Eliphaz's Ill-Aimed Counsel: When Soul-Care Misses the Mark

Brian Mahon - 3/1/2020

About

Call to worship: Psalm 20

Text: Job 4-5

Big idea: Our aims in counseling the suffering soul best focus, first, on two things: speak the truth in love and fill it all with Christ.

  1. The ill-aimed counsel of Eliphaz, Job 4-5
    • 'Job, receive your own counsel—and repent,' 4:1-11
    • 'But stop this questioning of God—that's a futile exercise in arrogant folly,' 4:12-5:7
    • 'Instead, humbly seek God and submit to His discipline—that's the wisdom-ticket to renewal,' 5:8-27
  2. Aiming to aim better than Eliphaz
    • Speak the truth in love
      Fill your counsel with Christ

Prepare

Questions to Consider:

  1. In 4:1-11, Eliphaz is the first of Job's friends to venture a response to Job's lamentation.

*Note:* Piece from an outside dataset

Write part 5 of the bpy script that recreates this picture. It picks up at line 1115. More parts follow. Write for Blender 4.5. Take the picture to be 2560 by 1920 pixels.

Why might he be the first one to go? In his opening, how does he commend Job? How does he exhort him? What's the staple of his theology and argument? See 4:8. Do you think this verse implicates Job? Consider 'trouble' here, then look back to 3:26 in Job's lament.
  2. In 4:12-21, Eliphaz recounts a dream-vision. What did he see? What did he hear? In applying it to Job, what might his point be in 4:17 to the end of the chapter? Put another way, in these questions, we're shown how Eliphaz has processed Job's lamentation. What does Eliphaz presume here? How might we on this side of the empty tomb answer that question in 4:17?
  3. What about the question in 5:1? Is there anyone who will answer Job's questions (like say, any risen sufferer)? Can you begin to feel how Eliphaz is missing the mark in his counsel? In isolation, he may speak some truths, but what about 'in love'? How might love call forth different counsel? Is the greatness of God mutually exclusive with our questions for God? Are we fools to seek understanding in our suffering?
  4. In 5:8-27, Eliphaz exhorts Job to seek God (in prayer) and submit to His discipline. Has Job not sought God already? Is Job's suffering a discipline from God? Is Eliphaz not missing the mark? More, should Job do these things for a reversal of his fortunes alone, as it appears Eliphaz suggests? What is the story of Job all about? Is God _________ for us?
  5. Is it enough that our counsel says true things? Is that good soul care—true statements!? Partly. But what is Eliphaz missing? See Eph 4:15. How would love for Job have, perhaps, unearthed different truths to share? What's missing in all of Eliphaz's counsel? See 1 Corinthians 1:18-31; Colossians 1:28.